Perciò, nelle mitologie più antiche coesistono dei ermafroditi e mutevoli, con
altri, tutti sesso, erezione ed orgasmo. Il rito essenziale di queste religioni
sarà la castrazione e più civilmente la castità, oppure gli smisurati ciechi
amplessi dei templi.
Schiavitù
L’incerto ineffabile della scoperta
femminile diventa tirannia, feticismo, sadismo.
Le muse
La vera lingua viva nasce più lentamente,
col farsi adulta della persona, con la scoperta del mondo, che non appare
evocato al suono di una preghiera, ma s’apre e si forma al caldo d’amore.
Sangue
Il sangue è vergognoso: la donna sarà
immonda per sette giorni, e intoccabile. Il sangue è sacrificio necessario per
ogni vita. E’ la vita stessa: la donna, questa metà sacra dell’uomo, deve
versar sangue per conoscere l’uomo e per generarlo. Le sacre nozze non sono
vere senza sangue: mariages, non matrimonia. Si espongono le lenzuola
insanguinate, e questo solo per permette agli angeli matrimoniali di nascere e
benedire realmente l’unione.
Massa
Ma questa insistenza è il confine
negativo di ogni vivente individuazione; è la condizione caotica di ogni
nascita; la cava grotta d’amore.
Storia
sacra
La coscienza morale era in lui: egli
sapeva che i frutti erano buoni, sapeva che la donna era “osso della sue ossa,
carne della sua carne”, sapeva che “l’uomo lascerà suo padre e sua madre e si
atterrà alla sua moglie, ed essi diventeranno una stessa carne”. Il suo amore
non è più amore, ma tirannia e servitù d’amore: “i tuoi desideri dipenderanno
da tuo marito, ed egli signoreggerà sopra di te”. La generazione non sarà più
felicità, ma sforzo e dolore fra la potenza e la separazione: “partorirai con
dolore”.
Paura
della pittura
– 1942 –
Il senso dell’esistenza come creazione,
dell’identità dell’uomo con il mondo di ogni relazione come atto d’amore, fa,
di ogni segno, pittura.
In realtà questa libertà è molto legata
all’amore e al sesso che ne è parte: paura dell’amore.
Questo libro è la chiave che conferma
anche al fanciullo che i suoi turbamenti non sono un unicum, ma riguardano gli
uomini e le donne, nella loro uguaglianza/disuguaglianza.
Molte delle contraddizioni della vita
umana sono qui.

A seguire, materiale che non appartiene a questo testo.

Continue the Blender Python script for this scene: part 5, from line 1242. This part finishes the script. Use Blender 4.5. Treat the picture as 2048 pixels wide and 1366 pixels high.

La donna che ha un immenso potere naturale, forse ne è anche
consapevole, ma lo utilizza in piccola parte e non in modo decisivo, altrimenti
ci sarebbe il matriarcato e forse il
mondo sarebbe migliore di come è.
Queste paure, sono davvero dei lacci stretti intorno alla nostra vita, la
limitano in maniera enorme, l’esistenza dei ruoli limita la libertà di tutti,
eppure prevale l’irrazionalità ed essi sopravvivono.